== WHAT THE TASK ASKS ==
Your task is to copy a single run of lines that starts at the line with "Generate a Blender" and stops at the line with "return Vector((0, 0, H_CAM)) + d * t", keeping both ends. Copy nothing else.

-- BEGIN EXTRACTED ENTRIES --

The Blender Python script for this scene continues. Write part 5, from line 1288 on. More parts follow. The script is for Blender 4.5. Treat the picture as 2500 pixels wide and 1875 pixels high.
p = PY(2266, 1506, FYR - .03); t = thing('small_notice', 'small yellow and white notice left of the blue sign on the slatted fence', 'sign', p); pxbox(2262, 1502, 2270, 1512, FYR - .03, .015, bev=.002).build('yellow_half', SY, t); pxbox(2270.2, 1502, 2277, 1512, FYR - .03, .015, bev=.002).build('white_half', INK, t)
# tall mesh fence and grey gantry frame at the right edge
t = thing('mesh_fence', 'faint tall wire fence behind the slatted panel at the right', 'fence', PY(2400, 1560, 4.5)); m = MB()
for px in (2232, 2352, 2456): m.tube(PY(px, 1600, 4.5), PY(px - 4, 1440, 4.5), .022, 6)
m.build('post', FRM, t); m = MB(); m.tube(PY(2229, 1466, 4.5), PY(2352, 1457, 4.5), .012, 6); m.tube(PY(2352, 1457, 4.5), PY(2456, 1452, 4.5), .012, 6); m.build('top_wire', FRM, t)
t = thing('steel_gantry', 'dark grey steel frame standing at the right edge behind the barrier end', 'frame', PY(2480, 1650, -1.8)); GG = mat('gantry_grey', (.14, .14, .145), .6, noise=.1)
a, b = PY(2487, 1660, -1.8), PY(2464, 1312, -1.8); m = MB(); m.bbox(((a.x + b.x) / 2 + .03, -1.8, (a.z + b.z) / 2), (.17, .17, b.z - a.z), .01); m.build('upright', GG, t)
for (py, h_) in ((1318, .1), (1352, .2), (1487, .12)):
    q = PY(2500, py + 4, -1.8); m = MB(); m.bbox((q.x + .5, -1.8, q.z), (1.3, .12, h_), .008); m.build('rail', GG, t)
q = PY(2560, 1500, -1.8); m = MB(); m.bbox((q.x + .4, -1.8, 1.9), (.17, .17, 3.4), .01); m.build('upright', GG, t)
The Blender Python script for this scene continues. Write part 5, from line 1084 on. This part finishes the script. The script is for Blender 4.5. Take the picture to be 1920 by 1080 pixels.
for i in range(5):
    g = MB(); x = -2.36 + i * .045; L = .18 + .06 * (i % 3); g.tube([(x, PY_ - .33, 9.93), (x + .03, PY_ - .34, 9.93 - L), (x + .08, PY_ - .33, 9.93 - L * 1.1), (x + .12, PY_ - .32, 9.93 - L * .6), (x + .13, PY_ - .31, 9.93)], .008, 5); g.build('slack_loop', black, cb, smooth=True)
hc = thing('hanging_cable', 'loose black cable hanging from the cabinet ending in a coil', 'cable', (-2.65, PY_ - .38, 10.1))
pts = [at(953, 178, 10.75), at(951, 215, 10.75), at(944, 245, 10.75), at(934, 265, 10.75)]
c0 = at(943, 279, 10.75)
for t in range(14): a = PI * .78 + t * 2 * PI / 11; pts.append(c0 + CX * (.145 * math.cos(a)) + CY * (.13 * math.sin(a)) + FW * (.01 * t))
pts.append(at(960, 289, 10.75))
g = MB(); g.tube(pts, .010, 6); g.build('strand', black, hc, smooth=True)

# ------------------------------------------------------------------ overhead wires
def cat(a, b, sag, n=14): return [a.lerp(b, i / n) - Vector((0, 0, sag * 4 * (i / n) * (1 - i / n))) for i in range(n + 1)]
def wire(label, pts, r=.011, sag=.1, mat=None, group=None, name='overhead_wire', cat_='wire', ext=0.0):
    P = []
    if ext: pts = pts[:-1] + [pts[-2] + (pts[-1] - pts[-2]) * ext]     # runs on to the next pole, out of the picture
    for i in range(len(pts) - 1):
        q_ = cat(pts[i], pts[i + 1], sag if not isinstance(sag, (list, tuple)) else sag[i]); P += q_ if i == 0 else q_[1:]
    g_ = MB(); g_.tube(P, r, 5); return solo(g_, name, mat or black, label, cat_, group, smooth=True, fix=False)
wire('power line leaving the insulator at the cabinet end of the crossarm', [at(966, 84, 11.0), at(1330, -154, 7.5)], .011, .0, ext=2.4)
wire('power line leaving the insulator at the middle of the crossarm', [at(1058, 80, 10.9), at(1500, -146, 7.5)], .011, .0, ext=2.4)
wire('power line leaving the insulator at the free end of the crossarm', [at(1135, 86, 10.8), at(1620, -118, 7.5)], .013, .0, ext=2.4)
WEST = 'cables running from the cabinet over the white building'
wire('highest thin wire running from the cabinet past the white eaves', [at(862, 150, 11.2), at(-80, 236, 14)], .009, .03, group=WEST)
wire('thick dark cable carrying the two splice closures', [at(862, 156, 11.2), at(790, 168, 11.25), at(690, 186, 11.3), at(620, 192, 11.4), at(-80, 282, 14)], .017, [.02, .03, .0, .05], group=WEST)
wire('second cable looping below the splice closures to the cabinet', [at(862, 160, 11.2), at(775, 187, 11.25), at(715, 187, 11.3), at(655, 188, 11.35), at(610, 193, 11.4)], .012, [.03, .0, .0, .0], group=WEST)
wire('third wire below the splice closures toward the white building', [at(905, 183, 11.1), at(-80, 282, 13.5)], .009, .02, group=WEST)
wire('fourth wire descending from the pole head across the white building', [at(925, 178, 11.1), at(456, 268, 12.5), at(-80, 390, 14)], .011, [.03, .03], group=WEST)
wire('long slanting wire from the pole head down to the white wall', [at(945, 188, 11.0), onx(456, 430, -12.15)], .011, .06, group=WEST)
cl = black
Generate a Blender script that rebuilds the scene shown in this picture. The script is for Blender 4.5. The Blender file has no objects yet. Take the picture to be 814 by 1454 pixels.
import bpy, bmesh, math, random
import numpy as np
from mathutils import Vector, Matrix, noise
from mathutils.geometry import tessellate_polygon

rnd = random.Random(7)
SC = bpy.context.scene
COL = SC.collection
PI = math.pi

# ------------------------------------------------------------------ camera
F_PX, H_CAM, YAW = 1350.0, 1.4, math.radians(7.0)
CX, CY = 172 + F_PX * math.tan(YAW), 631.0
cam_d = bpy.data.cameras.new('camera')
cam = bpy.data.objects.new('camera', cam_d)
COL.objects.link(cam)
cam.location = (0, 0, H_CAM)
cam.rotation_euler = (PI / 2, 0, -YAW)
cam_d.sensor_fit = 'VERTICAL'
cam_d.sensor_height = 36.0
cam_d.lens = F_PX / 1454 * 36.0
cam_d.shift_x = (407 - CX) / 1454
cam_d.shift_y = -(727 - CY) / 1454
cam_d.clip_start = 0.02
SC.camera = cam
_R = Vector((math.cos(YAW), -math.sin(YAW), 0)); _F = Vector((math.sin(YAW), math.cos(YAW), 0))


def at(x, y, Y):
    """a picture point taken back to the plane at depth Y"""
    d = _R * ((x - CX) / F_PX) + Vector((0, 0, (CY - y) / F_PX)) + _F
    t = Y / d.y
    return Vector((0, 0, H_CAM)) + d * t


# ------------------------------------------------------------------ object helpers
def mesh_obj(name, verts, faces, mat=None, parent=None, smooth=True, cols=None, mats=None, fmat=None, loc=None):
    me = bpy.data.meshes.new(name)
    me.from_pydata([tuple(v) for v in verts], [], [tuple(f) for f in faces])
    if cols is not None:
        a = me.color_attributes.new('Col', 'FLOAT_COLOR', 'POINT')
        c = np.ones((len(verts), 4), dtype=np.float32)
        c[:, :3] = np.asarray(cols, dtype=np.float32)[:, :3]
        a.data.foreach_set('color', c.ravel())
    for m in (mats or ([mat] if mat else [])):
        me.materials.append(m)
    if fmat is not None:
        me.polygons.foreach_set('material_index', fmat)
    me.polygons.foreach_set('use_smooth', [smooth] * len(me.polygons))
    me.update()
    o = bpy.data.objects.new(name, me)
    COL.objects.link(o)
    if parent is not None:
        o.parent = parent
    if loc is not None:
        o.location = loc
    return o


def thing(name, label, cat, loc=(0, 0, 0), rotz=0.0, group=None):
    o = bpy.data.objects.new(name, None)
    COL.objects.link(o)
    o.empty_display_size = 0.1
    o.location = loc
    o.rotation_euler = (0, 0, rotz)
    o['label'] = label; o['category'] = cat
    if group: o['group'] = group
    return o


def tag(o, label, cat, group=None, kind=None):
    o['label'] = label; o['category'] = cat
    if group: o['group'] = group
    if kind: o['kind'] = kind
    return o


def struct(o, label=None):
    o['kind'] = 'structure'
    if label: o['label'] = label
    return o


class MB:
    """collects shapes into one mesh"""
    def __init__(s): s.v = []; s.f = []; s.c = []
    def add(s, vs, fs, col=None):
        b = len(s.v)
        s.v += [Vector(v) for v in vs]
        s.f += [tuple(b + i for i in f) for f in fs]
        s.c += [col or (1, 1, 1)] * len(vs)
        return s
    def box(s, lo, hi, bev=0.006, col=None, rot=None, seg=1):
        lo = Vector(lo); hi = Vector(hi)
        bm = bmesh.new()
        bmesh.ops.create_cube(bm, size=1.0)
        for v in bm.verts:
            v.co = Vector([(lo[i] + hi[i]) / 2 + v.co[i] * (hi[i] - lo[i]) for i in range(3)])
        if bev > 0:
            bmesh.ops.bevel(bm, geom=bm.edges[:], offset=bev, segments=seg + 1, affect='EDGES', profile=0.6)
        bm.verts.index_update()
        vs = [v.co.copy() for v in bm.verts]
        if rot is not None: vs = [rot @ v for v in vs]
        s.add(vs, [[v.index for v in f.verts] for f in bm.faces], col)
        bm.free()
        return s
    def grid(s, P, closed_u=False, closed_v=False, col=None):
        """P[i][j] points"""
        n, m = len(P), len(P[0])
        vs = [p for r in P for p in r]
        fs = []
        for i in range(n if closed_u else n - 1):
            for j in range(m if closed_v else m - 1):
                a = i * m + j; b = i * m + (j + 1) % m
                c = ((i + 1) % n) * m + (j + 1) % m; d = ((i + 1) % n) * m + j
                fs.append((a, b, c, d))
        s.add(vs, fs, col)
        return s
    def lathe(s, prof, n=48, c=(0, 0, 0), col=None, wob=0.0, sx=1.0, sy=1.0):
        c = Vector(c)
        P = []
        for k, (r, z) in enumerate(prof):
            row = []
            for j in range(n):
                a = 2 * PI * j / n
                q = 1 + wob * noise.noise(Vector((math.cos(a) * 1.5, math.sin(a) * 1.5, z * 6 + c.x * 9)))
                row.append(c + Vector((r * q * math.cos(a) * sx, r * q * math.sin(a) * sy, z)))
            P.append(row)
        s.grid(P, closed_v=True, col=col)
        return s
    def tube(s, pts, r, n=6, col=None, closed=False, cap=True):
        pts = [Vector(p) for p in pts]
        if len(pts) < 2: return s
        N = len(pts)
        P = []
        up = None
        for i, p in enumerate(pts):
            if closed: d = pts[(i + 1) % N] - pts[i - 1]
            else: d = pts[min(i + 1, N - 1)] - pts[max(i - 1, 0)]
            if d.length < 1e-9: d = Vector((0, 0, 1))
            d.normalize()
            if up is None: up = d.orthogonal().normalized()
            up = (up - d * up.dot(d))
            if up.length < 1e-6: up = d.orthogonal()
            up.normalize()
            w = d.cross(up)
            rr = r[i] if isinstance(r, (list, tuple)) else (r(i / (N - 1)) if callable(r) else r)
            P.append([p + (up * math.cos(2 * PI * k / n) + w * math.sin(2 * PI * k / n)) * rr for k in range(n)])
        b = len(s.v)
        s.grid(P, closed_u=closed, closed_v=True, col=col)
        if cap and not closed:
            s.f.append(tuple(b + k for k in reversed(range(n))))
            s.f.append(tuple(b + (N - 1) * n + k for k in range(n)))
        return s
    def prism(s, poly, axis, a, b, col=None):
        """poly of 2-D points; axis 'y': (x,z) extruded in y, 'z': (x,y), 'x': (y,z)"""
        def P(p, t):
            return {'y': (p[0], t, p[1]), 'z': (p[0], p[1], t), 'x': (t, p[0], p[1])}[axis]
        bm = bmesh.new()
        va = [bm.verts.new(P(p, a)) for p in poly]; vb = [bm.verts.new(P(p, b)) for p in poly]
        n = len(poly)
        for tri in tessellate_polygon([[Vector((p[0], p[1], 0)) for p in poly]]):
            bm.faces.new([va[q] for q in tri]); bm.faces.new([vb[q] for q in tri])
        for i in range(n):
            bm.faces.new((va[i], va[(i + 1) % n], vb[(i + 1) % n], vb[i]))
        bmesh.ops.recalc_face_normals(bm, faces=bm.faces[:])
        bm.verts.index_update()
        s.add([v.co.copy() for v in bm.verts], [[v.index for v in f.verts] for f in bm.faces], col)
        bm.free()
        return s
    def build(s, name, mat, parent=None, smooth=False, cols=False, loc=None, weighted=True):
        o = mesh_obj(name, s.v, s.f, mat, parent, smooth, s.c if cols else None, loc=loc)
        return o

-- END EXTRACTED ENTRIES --

== SOLUTION FOR THIS EXERCISE ==
Generate a Blender script that rebuilds the scene shown in this picture. The script is for Blender 4.5. The Blender file has no objects yet. Take the picture to be 814 by 1454 pixels.
import bpy, bmesh, math, random
import numpy as np
from mathutils import Vector, Matrix, noise
from mathutils.geometry import tessellate_polygon

rnd = random.Random(7)
SC = bpy.context.scene
COL = SC.collection
PI = math.pi

# ------------------------------------------------------------------ camera
F_PX, H_CAM, YAW = 1350.0, 1.4, math.radians(7.0)
CX, CY = 172 + F_PX * math.tan(YAW), 631.0
cam_d = bpy.data.cameras.new('camera')
cam = bpy.data.objects.new('camera', cam_d)
COL.objects.link(cam)
cam.location = (0, 0, H_CAM)
cam.rotation_euler = (PI / 2, 0, -YAW)
cam_d.sensor_fit = 'VERTICAL'
cam_d.sensor_height = 36.0
cam_d.lens = F_PX / 1454 * 36.0
cam_d.shift_x = (407 - CX) / 1454
cam_d.shift_y = -(727 - CY) / 1454
cam_d.clip_start = 0.02
SC.camera = cam
_R = Vector((math.cos(YAW), -math.sin(YAW), 0)); _F = Vector((math.sin(YAW), math.cos(YAW), 0))


def at(x, y, Y):
    """a picture point taken back to the plane at depth Y"""
    d = _R * ((x - CX) / F_PX) + Vector((0, 0, (CY - y) / F_PX)) + _F
    t = Y / d.y
    return Vector((0, 0, H_CAM)) + d * t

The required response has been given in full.